Andrew Dexter Jr. (March 28, 1779 – November 2, 1837), was an American lawyer, financier, and speculator. He is known for committing one of the first major financial frauds in the United States. He was also the founder of Montgomery, Alabama.

The son of Andrew Dexter Sr., a successful merchant and one of the first cloth manufacturers in America, the younger Dexter was born in Brookfield, Massachusetts on March 28, 1779. He was raised in Providence, Rhode Island, graduated from Brown University in 1798, studied law, and became an attorney in Boston, Massachusetts.

In the early 1800s Dexter left the law to become involved in business and finance. In 1807 he began construction of the Exchange Coffee House. At seven stories, the tallest building in Boston at the time, Dexter planned the site as a location for business offices, reading rooms, conference rooms and dining rooms to facilitate public meetings and the transaction of business. In his concept, the Exchange Coffee House would also provide a service by helping establish the relative value of the bank notes of the various financial institutions in and around Boston.

At the time, banks transacted business by issuing paper notes that could be redeemed for their value in gold or silver. Banks, merchants, businessmen and workers generally exchanged the notes between each other at a discount to facilitate commercial transactions, and the discounts varied widely depending on each bank's reputation, its distance from the locality where business was being conducted, and other factors. Traders in bank notes in the Boston area set the discount rate by conducting business in outdoor meetings on several Boston streets. Dexter intended for the bank note traders to formalize their business by providing them indoor space at the Coffee House.
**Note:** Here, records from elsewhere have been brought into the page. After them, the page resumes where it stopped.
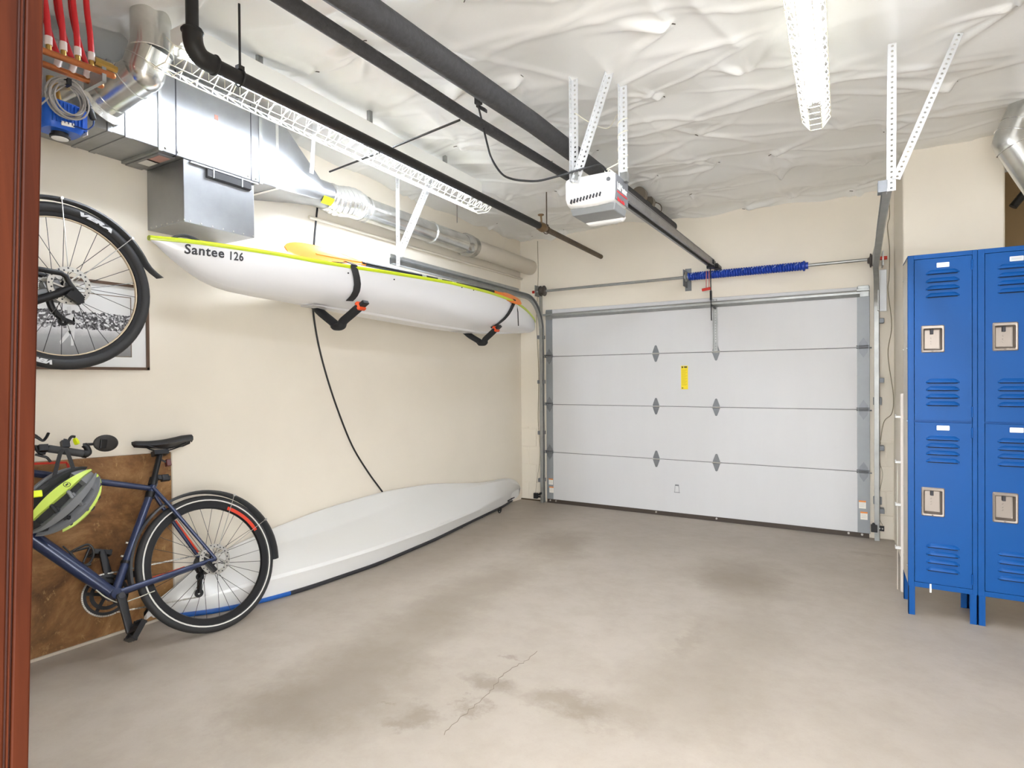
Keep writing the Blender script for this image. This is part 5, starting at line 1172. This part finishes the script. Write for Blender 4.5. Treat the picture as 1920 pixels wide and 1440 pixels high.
# drivetrain
CH = B1.px(199, 1115, -.05); BR = Frame(CH, B1.f, B1.u, B1.l)
cr = MB(); cr.disc_ring(CH, B1.l, .078, .092, .004, 48); cr.disc_ring(CH+B1.l*.008, B1.l, .052, .068, .003, 40)
for k in range(5):
    a = 2*PI*k/5+.3; cr.bar(CH, CH+(B1.f*math.cos(a)+B1.u*math.sin(a))*.082, .014, .006, B1.l)
cr.cyl(CH-B1.l*.01, CH+B1.l*.03, .02, 16); cr.build('chainring', m_blackmetal, bk_)
cn = MB(); CS = B1.w(0, 0, -.048)
def chain_run(p, q):
    n = int(np.linalg.norm(q-p)/.0127)
    for k in range(n):
        a, c = p+(q-p)*k/n, p+(q-p)*(k+.9)/n; cn.bar(a, c, .0075 if k % 2 else .0055, .007, B1.l)
tp_ = lambda c, r, ang: c+(B1.f*math.cos(ang)+B1.u*math.sin(ang))*r
m = 36
for k in range(m):
    a = 1.6-2.9*k/m*1.2; cn.bar(tp_(CH, .0945, a), tp_(CH, .0945, a-.08), .0065, .007, B1.l)
DR = B1.px(373, 1112, -.05)
chain_run(tp_(CH, .0945, 1.75), tp_(CS, .05, 1.6)); chain_run(tp_(CH, .0945, -1.9), DR+V((0, 0, -.02)))
cn.build('chain', m_steel, bk_, smooth=0, kind='stuff')
cz_ = MB()
for k in range(8): cz_.disc_ring(CS+B1.l*(.012-.0036*k), B1.l, .016, .026+.0042*k, .0016, 32)
cz_.build('cassette', mat('cassette_steel', (96, 94, 92), .4, .7), rw, kind='stuff')
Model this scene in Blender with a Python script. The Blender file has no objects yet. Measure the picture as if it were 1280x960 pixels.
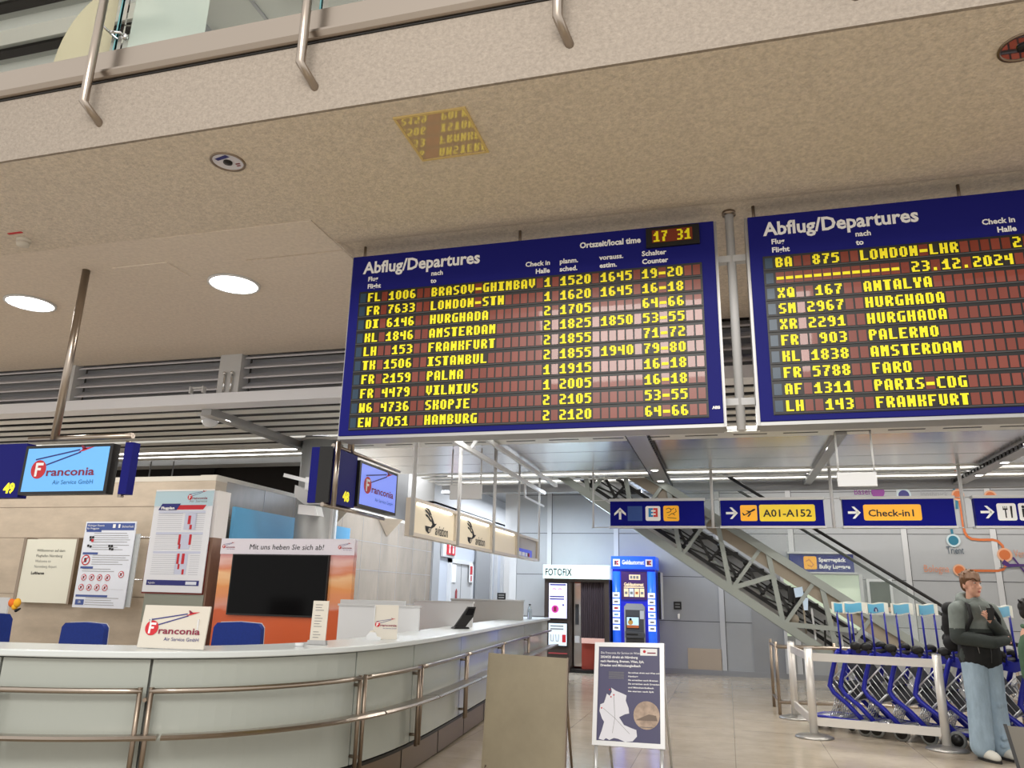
import bpy, bmesh, math, random
from mathutils import Vector, Matrix, Quaternion
random.seed(7)
C = bpy.context.scene.collection
SC = bpy.context.scene

# ------------------------------------------------------------------ camera
EYE = 1.45
FPX = 946.5                       # focal length in pixels of a 1280 wide frame
PITCH, YAW, ROLL = .27159, .27387, .024515
def _cam():
    cp, sp = math.cos(PITCH), math.sin(PITCH)
    cy, sy = math.cos(YAW), math.sin(YAW)
    fw = Vector((-sy*cp, cy*cp, sp)); r = Vector((cy, sy, 0)); u = r.cross(fw)
    cr, sr = math.cos(ROLL), math.sin(ROLL)
    return cr*r + sr*u, cr*u - sr*r, fw
RV, UV, FV = _cam()
cam = bpy.data.cameras.new('camera'); camo = bpy.data.objects.new('camera', cam); C.objects.link(camo)
M3 = Matrix((RV, UV, -FV)).transposed()
camo.matrix_world = Matrix.Translation((0, 0, EYE)) @ M3.to_4x4()
cam.sensor_width = 36; cam.sensor_fit = 'HORIZONTAL'; cam.lens = FPX/1280*36
cam.clip_start = .05; cam.clip_end = 200
SC.camera = camo
# ------------------------------------------------------------------ light
SC.view_settings.view_transform = 'Standard'; SC.view_settings.look = 'None'
SC.view_settings.gamma = 1; SC.view_settings.use_curve_mapping = False
SC.view_settings.exposure = 0.4
SC.cycles.use_denoising = True
SC.cycles.max_bounces = 8; SC.cycles.diffuse_bounces = 4; SC.cycles.glossy_bounces = 4
SC.cycles.transmission_bounces = 8; SC.cycles.transparent_max_bounces = 12
SC.cycles.sample_clamp_indirect = 4.0
W = bpy.data.worlds.new('hall_air'); SC.world = W; W.use_nodes = True
bg = W.node_tree.nodes['Background']; bg.inputs[0].default_value = (1.0, .965, .92, 1); bg.inputs[1].default_value = .92
def area(name, loc, rot, sx, sy, power, col=(1, .96, .9)):
    l = bpy.data.lights.new(name, 'AREA'); l.shape = 'RECTANGLE'; l.size = sx; l.size_y = sy
    l.energy = power; l.color = col
    o = bpy.data.objects.new(name, l); C.objects.link(o); o.location = loc; o.rotation_euler = rot
    return o
# strip lamps between the ceiling slats, plus added unseen fill further back
area('strip_or_fill_light', (-3.0, 9.0, 3.52), (0, 0, 0), 5, .1, 40)
area('strip_or_fill_light', (1.5, 9.2, 3.52), (0, 0, 0), 6, .1, 80)
area('strip_or_fill_light', (-2.6, 14.6, 3.42), (0, 0, 0), 3.4, .1, 150, (.74, .85, 1))
area('strip_or_fill_light', (3.2, 15.6, 3.9), (0, 0, 0), 6, .1, 75)  # added fill beyond the slats, brightens the back wall
area('strip_or_fill_light', (2.6, 11.2, 3.52), (0, 0, 0), 5, .1, 90)  # fill light added below the metal ceiling panels
area('strip_or_fill_light', (-5.6, 15.5, 3.5), (0, 0, 0), .3, 6, 130, (.84, .91, 1))  # unseen light added to brighten the stone wall and corridor mouth
area('strip_or_fill_light', (-9.0, 8.1, 3.5), (0, 0, 0), 6, .1, 50)
area('strip_or_fill_light', (-5.7, 21.5, 4.1), (0, 0, 0), .3, 6, 150, (.86, .92, 1))  # second unseen light, added for the dark corridor
# unseen area light added to brighten the upper gallery
area('gallery_fill', (-4, 13.5, 9.0), (0, 0, 0), 10, 2, 1700, (1, 1, 1))
# unseen area light added before the gallery to brighten the boards
area('atrium_fill', (-.8, -3.5, 6.2), (math.radians(66), 0, 0), 5, 1.5, 330)

# ------------------------------------------------------------------ pixel -> point on a real plane of the hall
def ray(x, y): return RV*((x-640)/FPX) - UV*((y-480)/FPX) + FV
E0 = Vector((0, 0, EYE))
def AZ(x, y, z): d = ray(x, y); return E0 + d*((z-EYE)/d.z)
def AY(x, y, Y): d = ray(x, y); return E0 + d*(Y/d.y)
def AX(x, y, X): d = ray(x, y); return E0 + d*(X/d.x)

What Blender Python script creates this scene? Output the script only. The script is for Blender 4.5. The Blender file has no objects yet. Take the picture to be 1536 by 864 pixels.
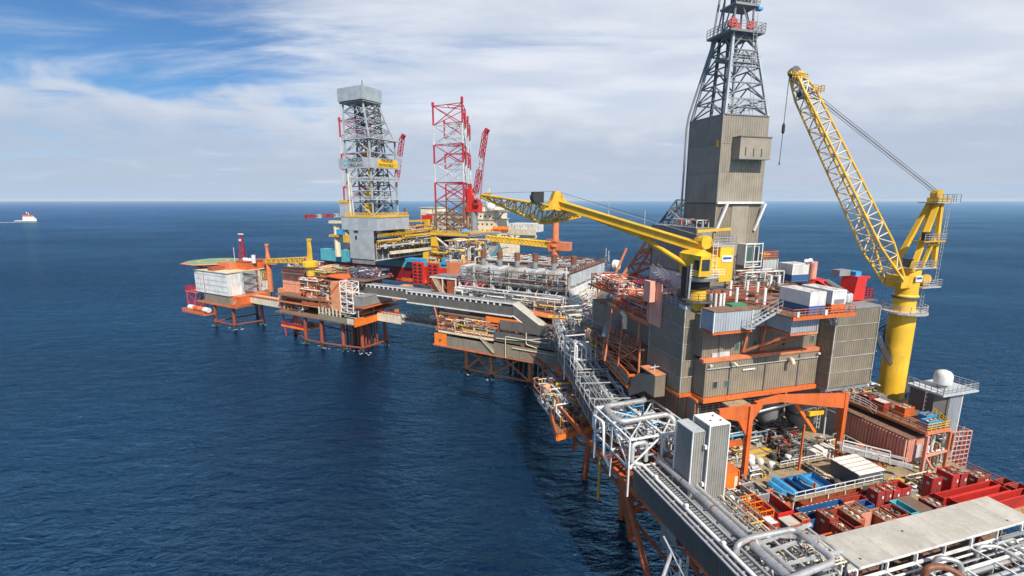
import bpy, math, random
from mathutils import Vector, Matrix
R = math.radians
rnd = random.Random(7)
C = bpy.context.scene.collection
S = bpy.context.scene

# ---------------------------------------------------------------- camera, exposure
cam = bpy.data.cameras.new('camera'); cam.lens = 16.41; cam.sensor_width = 36
cam.clip_start = 0.5; cam.clip_end = 90000
camo = bpy.data.objects.new('camera', cam); C.objects.link(camo)
camo.location = (0, 0, 50); camo.rotation_euler = (R(90 - 10.68), 0, 0)
S.camera = camo
S.view_settings.view_transform = 'Standard'; S.view_settings.look = 'None'
S.view_settings.exposure = 0.22; S.view_settings.gamma = 1.0

# ---------------------------------------------------------------- sun
SUN_AZ, SUN_EL = 160.0, 47.0          # compass style, 0 = the way the camera looks
sl = bpy.data.lights.new('sun', 'SUN'); sl.energy = 5.0; sl.angle = R(0.5); sl.color = (1.0, 0.93, 0.83)
so = bpy.data.objects.new('sun', sl); C.objects.link(so)
sd = Vector((math.sin(R(SUN_AZ)) * math.cos(R(SUN_EL)), math.cos(R(SUN_AZ)) * math.cos(R(SUN_EL)), math.sin(R(SUN_EL))))
so.rotation_euler = sd.to_track_quat('Z', 'Y').to_euler()
so.location = (0, -40, 150)

# ---------------------------------------------------------------- node helper
class NT:
    def __init__(s, tree):
        s.t = tree; s.t.nodes.clear()
    def n(s, typ, _in=None, **kw):
        nd = s.t.nodes.new(typ)
        for k, v in kw.items(): setattr(nd, k, v)
        for k, v in (_in or {}).items():
            if isinstance(v, bpy.types.NodeSocket): s.t.links.new(v, nd.inputs[k])
            else: nd.inputs[k].default_value = v
        return nd
    def math(s, op, a, b=0.0, c=None, clamp=False):
        d = {0: a, 1: b}
        if c is not None: d[2] = c
        nd = s.n('ShaderNodeMath', d, operation=op); nd.use_clamp = clamp
        return nd.outputs[0]
    def ramp(s, fac, a, b, smooth=True):
        nd = s.n('ShaderNodeMapRange', {0: fac, 1: a, 2: b, 3: 0.0, 4: 1.0})
        nd.interpolation_type = 'SMOOTHSTEP' if smooth else 'LINEAR'
        return nd.outputs[0]
    def mix(s, f, a, b, typ='RGBA', blend='MIX'):
        nd = s.n('ShaderNodeMix', data_type=typ)
        if typ == 'RGBA': nd.blend_type = blend
        i0 = {'RGBA': (6, 7), 'FLOAT': (2, 3), 'VECTOR': (4, 5)}[typ]
        for idx, v in ((0, f), (i0[0], a), (i0[1], b)):
            if isinstance(v, bpy.types.NodeSocket): s.t.links.new(v, nd.inputs[idx])
            else: nd.inputs[idx].default_value = v if not (typ == 'RGBA' and idx and len(v) == 3) else (*v, 1)
        return nd.outputs[{'RGBA': 2, 'FLOAT': 0, 'VECTOR': 1}[typ]]
    def noise(s, vec, scale, detail=4, rough=0.55, dist=0.0):
        return s.n('ShaderNodeTexNoise', {'Vector': vec, 'Scale': scale, 'Detail': detail, 'Roughness': rough, 'Distortion': dist}).outputs[0]
    def mapping(s, vec, scale=(1, 1, 1), rot=(0, 0, 0), loc=(0, 0, 0)):
        return s.n('ShaderNodeMapping', {'Vector': vec, 'Scale': scale, 'Rotation': rot, 'Location': loc}).outputs[0]

# ---------------------------------------------------------------- sky: Nishita blue with high thin cloud and a low bank
W = bpy.data.worlds.new('World'); S.world = W; W.use_nodes = True
t = NT(W.node_tree)
tc = t.n('ShaderNodeTexCoord').outputs['Generated']
sky = t.n('ShaderNodeTexSky', sky_type='NISHITA')
sky.sun_disc = False; sky.sun_elevation = R(SUN_EL); sky.sun_rotation = R(SUN_AZ)
sky.altitude = 50; sky.air_density = 1.0; sky.dust_density = 0.6; sky.ozone_density = 2.0
sep = t.n('ShaderNodeSeparateXYZ', {0: tc})
x, y, z = sep.outputs
zz = t.math('ADD', t.math('MAXIMUM', z, 0.0), 0.10)
cx = t.math('DIVIDE', x, zz); cy = t.math('DIVIDE', y, zz)
cv = t.n('ShaderNodeCombineXYZ', {0: cx, 1: cy, 2: 0.0}).outputs[0]
# wisps drawn out along one wind direction
w1 = t.noise(t.mapping(cv, (0.55, 1.7, 1), (0, 0, R(-28))), 1.0, 9, 0.62, 0.6)
w2 = t.noise(t.mapping(cv, (1.0, 1.3, 1), (0, 0, R(20)), (3.1, 1.2, 0)), 0.42, 5, 0.5, 0.3)
# the veil thickens towards the right of the view and thins to open blue on the left, high up
side = t.ramp(t.math('ADD', x, t.math('MULTIPLY', z, -0.60)), -0.80, -0.10)
cover = t.math('ADD', t.math('MULTIPLY', w1, 1.15), t.math('ADD', t.math('MULTIPLY', w2, 0.95), t.math('MULTIPLY', side, 0.62)))
cirrus = t.math('MULTIPLY', t.ramp(cover, 1.02, 1.52), t.math('SUBTRACT', 1.0, t.math('MULTIPLY', t.ramp(z, 0.42, 0.78), 0.82)))
# low bank near the horizon
el = t.math('ARCTAN2', z, 1.0)
azn = t.math('ARCTAN2', x, y)
bv = t.n('ShaderNodeCombineXYZ', {0: t.math('MULTIPLY', azn, 7.0), 1: t.math('MULTIPLY', el, 34.0), 2: 0.0}).outputs[0]
b1 = t.noise(bv, 1.0, 7, 0.58, 0.35)
btop = t.math('ADD', t.math('MULTIPLY', t.noise(t.mapping(bv, (1.0, 0.25, 1)), 0.9, 5, 0.55), 0.16), 0.085)
bank = t.math('MULTIPLY', t.math('SUBTRACT', 1.0, t.ramp(t.math('SUBTRACT', el, btop), -0.012, 0.02)), t.ramp(t.math('SUBTRACT', b1, t.math('MULTIPLY', t.ramp(azn, -0.85, 0.1), -0.10)), 0.26, 0.50))
nb = t.noise(t.mapping(cv, (0.6, 1.2, 1), (0, 0, R(10))), 1.3, 6, 0.55, 0.2)
ccol = t.mix(t.ramp(nb, 0.36, 0.66), (7.4, 8.0, 9.1), (9.8, 10.1, 10.6))
bcol = t.mix(t.ramp(t.math('ADD', t.math('SUBTRACT', el, btop), t.math('MULTIPLY', b1, 0.10)), -0.03, 0.07), (5.0, 5.9, 7.5), (7.6, 8.0, 8.9))
skyb = t.mix(1.0, sky.outputs[0], (0.55, 0.90, 1.22), blend='MULTIPLY')
low = t.math('SUBTRACT', 1.0, t.ramp(el, 0.0, 0.20))
skyc = t.mix(t.math('MULTIPLY', low, 0.78), skyb, (5.6, 7.2, 9.4))
c1 = t.mix(t.math('MULTIPLY', cirrus, 0.86), skyc, ccol)
c2 = t.mix(t.math('MULTIPLY', bank, 0.85), c1, bcol)
c3 = t.mix(t.math('SUBTRACT', 1.0, t.ramp(el, -0.004, 0.035)), c2, (4.7, 6.4, 8.6))
bg = t.n('ShaderNodeBackground', {'Color': c3, 'Strength': 0.08})
t.n('ShaderNodeOutputWorld', {0: bg.outputs[0]})

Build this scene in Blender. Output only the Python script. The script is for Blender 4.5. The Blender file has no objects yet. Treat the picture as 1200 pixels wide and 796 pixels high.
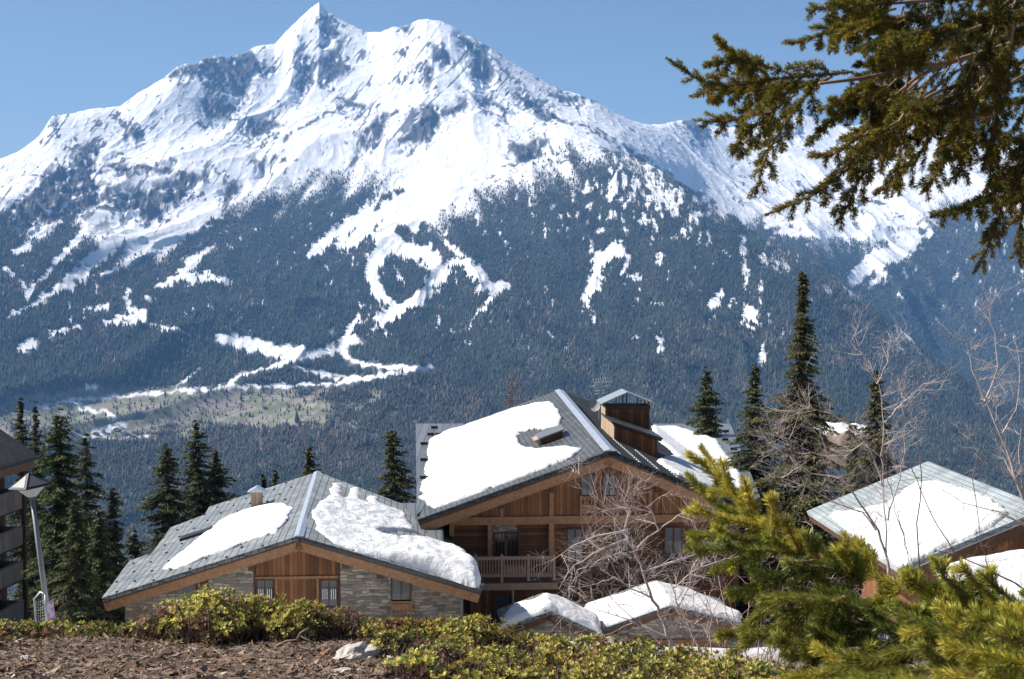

To finance the construction of the Exchange Coffee House, Dexter took advantage of this unregulated system by starting or gaining control of banks located far from Boston, including Rhode Island, western Massachusetts, New Hampshire, Maine and Michigan, and issuing bank notes that far exceeded the banks' gold and silver deposits. His intent was to circulate in Boston bank notes from locations so far away that no one would ever redeem them for gold or silver. This meant that he could issue bank notes in unlimited quantities, as long as no one suspected there wasn't sufficient specie to back them.